Nicholas Financial Corporation, a boutique asset manager specializing in fixed-income and alternative strategies, has filed with U.S. regulators for a novel Bitcoin exchange-traded fund (ETF) that will exclusively hold Bitcoin during U.S. market off-hours. The proposed fund, dubbed "Bitcoin After Dark," aims to capitalize on historical data showing that a disproportionate share of Bitcoin's price gains occur overnight in U.S. Eastern Time.
The fund's core operational strategy involves buying Bitcoin exposure at the U.S. market close (4:00 p.m. ET) and selling it at the open (9:30 a.m. ET). During the daytime when U.S. markets are active, the fund will rotate its holdings into low-risk U.S. Treasuries to generate yield and preserve capital.
Bloomberg senior ETF analyst Eric Balchunas, who first highlighted the filing, described it as an innovative product born from empirical analysis. He noted that research from last year indicated "a significant portion of BTC returns occurred overnight," suggesting such a time-specific strategy could potentially yield higher returns. Balchunas added that this application illustrates a broader trend in the ETF industry: "The ETF industry will try everything you can imagine, even things you can't imagine... People need to be free to try new things. That's how the next big innovation comes about."

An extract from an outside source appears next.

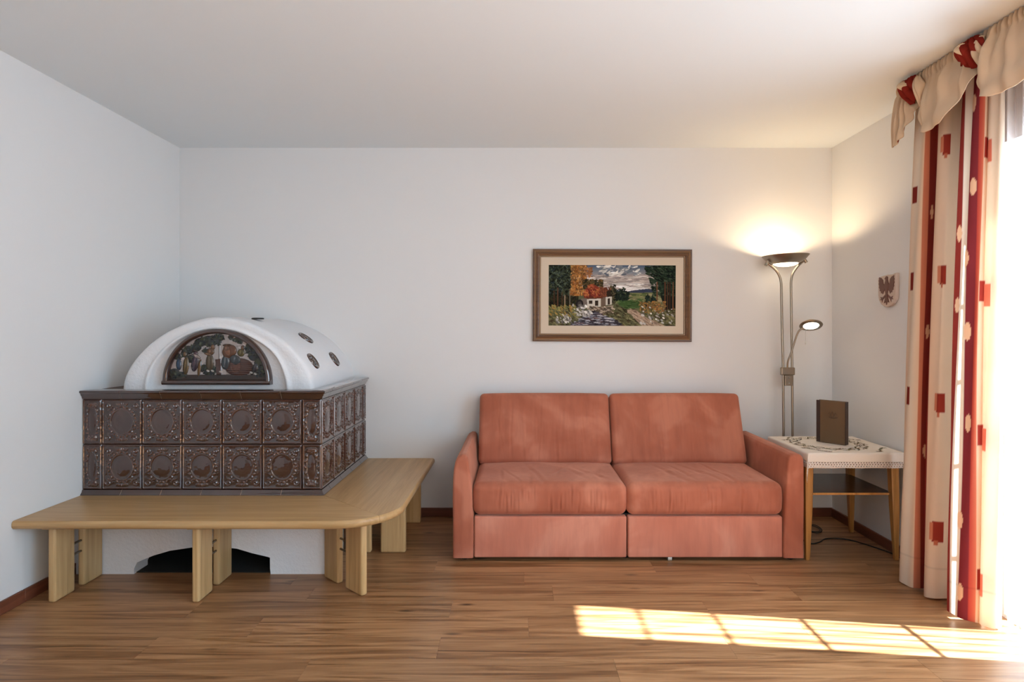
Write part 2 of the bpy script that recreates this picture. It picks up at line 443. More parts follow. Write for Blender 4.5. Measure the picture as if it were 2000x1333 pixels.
b = MB().box(XL+0.001, BX-0.101, YB-0.25, YB-0.02, 0.0, 0.36).box(XL+0.001, XL+0.02, BY+0.121, YB-0.25, 0, 0.36)
b.box(XL+0.02, BX-0.101, BY+0.02, YB-0.25, 0.0, 0.004)
b.box(XL+0.02, BX-0.101, BY+0.121, YB-0.25, 0.355, 0.36)
smesh('hearth_lining', b.v, b.f, M['dark_inside'])
b = MB().box(XL+0.001, SX-0.006, SY+0.006, YB, 0.411, 0.973)
smesh('stove_core', b.v, b.f, M['grout'])

def tile_relief(w_, h_, nx, ny, wreath=True):
    xs = np.linspace(-w_/2, w_/2, nx+1); zs = np.linspace(-h_/2, h_/2, ny+1)
    X, Z = np.meshgrid(xs, zs)
    H = np.zeros_like(X)
    ex = w_/2-np.abs(X); ez = h_/2-np.abs(Z); e = np.minimum(ex, ez)
    H += 0.0055*np.exp(-((e-0.0065)/0.0032)**2)
    H += 0.0020*np.exp(-((e-0.0150)/0.0018)**2)
    H -= 0.006*np.exp(-(e/0.0015)**2)
    rx = min(0.053, w_*0.5-0.022); rz = 0.060 if wreath else 0.075
    if not wreath: rx = w_*0.5-0.028
    R = np.sqrt((X/rx)**2+(Z/rz)**2)
    boss = np.clip(1-R**2, 0, 1)
    H += np.where(R < 1, 0.0105*np.sqrt(boss)-0.006, 0)
    H -= 0.004*np.exp(-((R-1.03)/0.05)**2)
    H += 0.0045*np.exp(-((R-1.17)/0.055)**2)
    def blob(x, z, sx, sz, a, A):
        nonlocal H
        c, s = math.cos(a), math.sin(a); dx = X-x; dz = Z-z
        u = (dx*c+dz*s)/sx; v_ = (-dx*s+dz*c)/sz
        B = A*np.exp(-(u*u+v_*v_)**1.3)
        H = np.maximum(H, H*0.35+B)
    rs = random.Random(3 if wreath else 5)
    n = 26 if wreath else 18
    for k in range(n):
        a = 2*PI*k/n
        q = 1.40 if wreath else 1.45
        x, z = rx*q*math.cos(a), rz*(1.36 if wreath else 1.28)*math.sin(a)
        if abs(x) > w_/2-0.014 or abs(z) > h_/2-0.016: continue
        blob(x, z, 0.0085, 0.0042, a+0.7*(1 if k % 2 else -1)+PI/2, 0.0075)
    for sx in (-1, 1):
        for sz in (-1, 1):
            cx, cz = sx*(w_/2-0.033), sz*(h_/2-0.036)
            if not wreath: cx = sx*0.016; cz = sz*(h_/2-0.033)
            for k in range(26):                       # scroll
                t = k/25; a = t*3.6*PI/1.6; r = 0.015*(1-0.75*t)
                blob(cx+sx*r*math.cos(a), cz+sz*r*math.sin(a), 0.0026, 0.0026, 0, 0.0062)
            for k in range(4 if wreath else 2):
                a = (0.15+0.45*k)
                blob(cx-sx*0.024*math.cos(a), cz-sz*0.026*math.sin(a)*0.8, 0.0055, 0.0032, sx*sz*(a+0.6), 0.006)
    for sz in (-1, 1):                                # palmette above and below
        for k in range(-3, 4):
            x = k*0.0085*(1 if wreath else 0.6); z = sz*(h_/2-0.024-abs(k)*0.0015)
            blob(x, z, 0.0033, 0.0085, -k*0.22*sz, 0.0068)
    if wreath:
        for sx in (-1, 1):
            for k in range(-3, 4):
                blob(sx*(w_/2-0.022), k*0.011, 0.0028, 0.0065, sx*0.5*(1 if k > 0 else -1), 0.0045)
    H += 0.0006*np.array([[mnoise.noise(Vector((x*70, z*70, 1.3))) for x in xs] for z in zs])
    n0 = (nx+1)*(ny+1)
    V = np.stack([X.ravel(), -H.ravel(), Z.ravel()], 1)
    F = [(j*(nx+1)+i, j*(nx+1)+i+1, (j+1)*(nx+1)+i+1, (j+1)*(nx+1)+i) for j in range(ny) for i in range(nx)]
    # back rim
    rim = [i for i in range(nx+1)] + [j*(nx+1)+nx for j in range(1, ny+1)] + [ny*(nx+1)+i for i in range(nx-1, -1, -1)] + [j*(nx+1) for j in range(ny-1, 0, -1)]
    V = list(map(tuple, V)); s0 = len(V)
    for i in rim: x, y, z = V[i]; V.append((x, 0.012, z))
    n = len(rim)
    for i in range(n): F.append((rim[(i+1) % n], rim[i], s0+i, s0+(i+1) % n))
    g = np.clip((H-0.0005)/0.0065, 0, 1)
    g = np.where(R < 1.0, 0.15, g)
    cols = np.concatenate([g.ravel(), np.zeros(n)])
    return V, F, cols
def make_tile(w_, h_, nx, ny, wreath, name='tile'):
    V, F, c = tile_relief(w_-0.0022, h_-0.0022, nx, ny, wreath)
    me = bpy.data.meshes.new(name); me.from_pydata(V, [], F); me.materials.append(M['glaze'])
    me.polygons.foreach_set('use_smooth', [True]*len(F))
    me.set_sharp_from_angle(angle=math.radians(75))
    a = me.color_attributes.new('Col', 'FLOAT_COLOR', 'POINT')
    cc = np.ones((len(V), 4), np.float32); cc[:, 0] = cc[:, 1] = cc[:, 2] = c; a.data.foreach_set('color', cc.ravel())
    return me
TW, TH = 0.2185, 0.2475
HW = (SX-XL-5*TW)/2
full_me = make_tile(TW, TH, 66, 74, True)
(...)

The historical pattern behind the strategy has been observed across multiple studies and datasets spanning 2015–2025. During U.S. nighttime hours, when market liquidity tends to be thinner and Asian trading activity overlaps, Bitcoin has historically generated stronger average returns. However, analysts caution that these periods also exhibit higher volatility and risk, and the edge has narrowed as Bitcoin's market has matured. Balchunas also noted that this development doesn't diminish the impact of existing spot Bitcoin ETFs, as some overnight volatility stems from ETF positioning, derivatives transactions, and flow-related dynamics.